November 17, 2003

LOOK A HERO IN THE EYE: At first, I didn’t quite know what to make of Motime Like the Present’s call for an “eye-level aesthetic.” And you know, I’m still not sure I grasp what he’s saying. It seems like he’s contrasting the “eye-level” view to both a “reverent” view of e.g. superheroic characters, and a “cynical” view. Let me riff just a little on these categories, and try to clarify what I would mean if I said what Motime says. Since our basic philosophies are really different, this may not be what he’s trying to say at all!

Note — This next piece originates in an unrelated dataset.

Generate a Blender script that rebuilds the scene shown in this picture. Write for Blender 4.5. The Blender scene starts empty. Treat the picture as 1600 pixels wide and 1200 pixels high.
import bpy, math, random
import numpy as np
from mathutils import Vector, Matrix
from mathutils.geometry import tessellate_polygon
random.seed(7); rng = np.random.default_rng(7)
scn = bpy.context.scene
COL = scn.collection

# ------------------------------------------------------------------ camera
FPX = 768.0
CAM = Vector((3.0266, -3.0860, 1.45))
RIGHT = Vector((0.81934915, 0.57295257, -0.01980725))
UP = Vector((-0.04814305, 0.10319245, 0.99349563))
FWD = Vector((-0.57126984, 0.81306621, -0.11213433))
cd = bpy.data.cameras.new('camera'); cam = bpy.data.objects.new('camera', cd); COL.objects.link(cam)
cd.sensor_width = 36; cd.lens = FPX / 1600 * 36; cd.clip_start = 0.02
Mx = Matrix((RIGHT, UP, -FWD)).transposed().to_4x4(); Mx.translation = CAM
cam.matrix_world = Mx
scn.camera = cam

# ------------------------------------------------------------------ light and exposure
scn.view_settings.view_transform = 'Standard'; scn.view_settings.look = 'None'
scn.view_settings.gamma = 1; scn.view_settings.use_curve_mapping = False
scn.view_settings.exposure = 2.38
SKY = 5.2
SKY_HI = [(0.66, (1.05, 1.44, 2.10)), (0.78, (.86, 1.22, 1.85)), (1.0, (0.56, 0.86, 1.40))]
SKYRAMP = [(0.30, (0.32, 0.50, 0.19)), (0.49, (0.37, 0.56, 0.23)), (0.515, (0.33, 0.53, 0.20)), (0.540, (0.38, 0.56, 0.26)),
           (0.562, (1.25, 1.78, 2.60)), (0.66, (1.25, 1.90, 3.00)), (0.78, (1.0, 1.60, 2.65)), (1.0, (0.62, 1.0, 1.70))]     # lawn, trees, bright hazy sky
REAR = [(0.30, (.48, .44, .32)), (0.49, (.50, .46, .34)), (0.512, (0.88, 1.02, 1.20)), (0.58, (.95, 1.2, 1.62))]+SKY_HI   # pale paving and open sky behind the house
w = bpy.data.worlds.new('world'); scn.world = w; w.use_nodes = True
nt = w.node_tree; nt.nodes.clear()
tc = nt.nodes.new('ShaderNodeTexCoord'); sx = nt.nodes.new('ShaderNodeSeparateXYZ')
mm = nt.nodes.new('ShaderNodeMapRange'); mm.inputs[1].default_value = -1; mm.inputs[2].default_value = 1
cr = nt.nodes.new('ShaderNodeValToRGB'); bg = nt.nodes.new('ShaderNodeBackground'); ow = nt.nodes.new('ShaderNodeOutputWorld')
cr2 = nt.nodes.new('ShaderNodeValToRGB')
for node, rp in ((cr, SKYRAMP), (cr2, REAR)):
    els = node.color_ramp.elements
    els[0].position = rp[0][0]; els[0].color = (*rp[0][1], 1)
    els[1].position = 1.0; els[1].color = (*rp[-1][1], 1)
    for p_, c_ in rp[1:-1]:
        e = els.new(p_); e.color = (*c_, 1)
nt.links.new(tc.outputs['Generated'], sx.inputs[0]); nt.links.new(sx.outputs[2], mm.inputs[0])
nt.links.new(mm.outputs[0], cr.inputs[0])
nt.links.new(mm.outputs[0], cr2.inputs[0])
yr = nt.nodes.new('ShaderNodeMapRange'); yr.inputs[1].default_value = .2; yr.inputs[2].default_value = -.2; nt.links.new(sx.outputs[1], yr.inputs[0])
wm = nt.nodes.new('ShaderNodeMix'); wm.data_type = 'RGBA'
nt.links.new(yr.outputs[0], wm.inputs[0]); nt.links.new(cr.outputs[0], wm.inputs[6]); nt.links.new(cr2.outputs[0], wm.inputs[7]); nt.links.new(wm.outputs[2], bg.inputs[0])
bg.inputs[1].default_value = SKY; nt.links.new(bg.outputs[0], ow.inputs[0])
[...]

EDITED TO ADD: Be forewarned, this post is quite rambly and moves freely between real life, excellent art, and pop culture ice cream. Since it’s about the images that shape our worldviews and actions, though, that seems okay to me, since we draw these images from all three of those sources.

1) “Cynical”: I really can’t stand art/pop works that get their kicks from looking down on people. Easy target: Is it just me, or is the punchline to 90% of Ted Rall’s cartoons, “Americans are really stupid”?

One of the reasons I like the Silver Age Marvel stuff I’ve read is that although it’s quite obviously unserious, quite obviously aware of its own absurdity, it doesn’t try to make you feel like an idiot for reading it, and its attempts to make you feel like you’re “in the know” and supercool are lighthearted, ironic, and not meant to make you feel like you’re better than everyone around you.

A lot of cynical art participates in the sentimentality of machismo–it’s “soft,” womanish, to admit that some people really do great things, that some actions are genuinely heroic and worthy of our admiration. More on this in the Watchmen post coming soon.

And speaking of Watchmen–often a piece of art and/or pop culture will be derided as cynical when it’s really not. I don’t think the “point” of Watchmen is that heroism doesn’t exist. You can deflate old cliches, force a degree of insistent and even scathing humility, without retreating into boring old photo-negative cynicism, a worldview that’s still controlled by the old cliches simply because it tries to always do the reverse of whatever they did.

2) “Reverent”: Well, obviously, I think there are some things or Persons to whom we do owe reverence! There are also ways of showing love of, for example, beauty, simply by making beautiful images. (Not to open the “Alex Rossenstahl” can of worms again, but I loved the flames-in-darkness of his Human Torch in Marvels, which I thought was not reverent toward the character so much as toward the rawer beauty of fire and night. But also–didn’t I just say I didn’t want to talk about this?–I think Marvels, the only Ross thing I’ve read, makes the reg’lar-guys characters more glamorous than the superheroes. End of diversion.)

But it’s really easy to slip into idolatry or back-patting when portraying heroic figures. (The back-patting comes in when you feel good about yourself because you recognize the goodness of this heroic figure and identify with him.) This is one reason that the idea of a reverent picture of Superman makes me feel vaguely sick to the stomach.

Power is sometimes sublime; the sublime evokes awe; awe is a kind of fear; but our response to power should not be an overly-quick slide from blank fear to awe. (This is one reason I think God’s words to Job are not about raw assertion of power, but about what it means to be a creature–what our options are, really.)

So if something akin to this rambly free-association is what Motime’s trying to get at, I’m with him.

3) “Eye-level”: I think this phrase is–or could be!–meant to convey a perspective on, at least, other people (not sure about non-human stuff like beauty, let alone God), that is neither idolatrous nor prideful. (Ha, I’d bet money that that isn’t how Motime would put it!) Not groveling; not delegating the responsibilities for right action to other people, the mythic “heroes”; but also not humorless, unable to see the ironies and the gaps between oneself and one’s self-perception.

Thinking about this stuff made me think about Wei Jingsheng. Wei is a genuine hero. He defied the Chinese Communist government and spent almost 18 years in the laogai or Chinese gulag. If you read his letters from prison, one thing that strikes you immediately is the humor (this really comes out in his letters to Deng Xiaoping). Wei is an immensely ironic guy. He’s also convinced that he has not done enough for China; anytime an interviewer tries to praise him, he quickly says that the ordinary, unknown people of China are the true heroes.

This, to me, exemplifies what an eye-level view of the world looks like–neither precluding heroism nor turning it into just another excuse for self-love.

If that is totally not what Motime meant, I’m all ears–this post is intended as much to poke and prod him to write more about his views as to express my own.